[Issue 14155] New: [REG2.066] A defect in DIP29: the return value of some pure functions cannot be unique pointer

via Digitalmars-d-bugs digitalmars-d-bugs at puremagic.com
Mon Feb 9 01:49:30 PST 2015


https://issues.dlang.org/show_bug.cgi?id=14155

          Issue ID: 14155
           Summary: [REG2.066] A defect in DIP29: the return value of some
                    pure functions cannot be unique pointer
           Product: D
           Version: D2
          Hardware: All
                OS: All
            Status: NEW
          Keywords: accepts-invalid, spec
          Severity: regression
          Priority: P1
         Component: DMD
          Assignee: nobody at puremagic.com
          Reporter: k.hara.pg at gmail.com

DIP29 extended language to support uniqueness.
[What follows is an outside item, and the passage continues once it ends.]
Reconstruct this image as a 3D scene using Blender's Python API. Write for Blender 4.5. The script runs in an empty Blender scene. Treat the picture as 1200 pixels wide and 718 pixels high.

However, the definition contains
a problem.

http://wiki.dlang.org/DIP29

> CallExpression
>     if function is pure, then result is the and'ing of all the arguments to the function

By that, in some cases the implicit conversion may introduce type system
breaking.

Example:

immutable int g;

// runtime initialization, to prevent constfold on all 'g' access
static this() { g = 1; }

// foo has constant purity, and
// its argument may appear in return value.
// (== the return value is not isolated from the arguments.)
// Any pure function can access immutable global data.
// Therefore returning &g by using const(int)* is completely valid.
const(int)* foo(const(int)* p) pure { return &g; }

void main()
{
    assert(g == 1);

    // By DIP29 definition, NewExpression is unique pointer.
    // Therefore the call of foo is deduced to unique and
    // it's implicitly converted to int*.
    int* p = foo(new int());

    *p = 2;
    assert(g == 2); // blam!
}

DIP29 was implemented in 2.066, so it's a regression.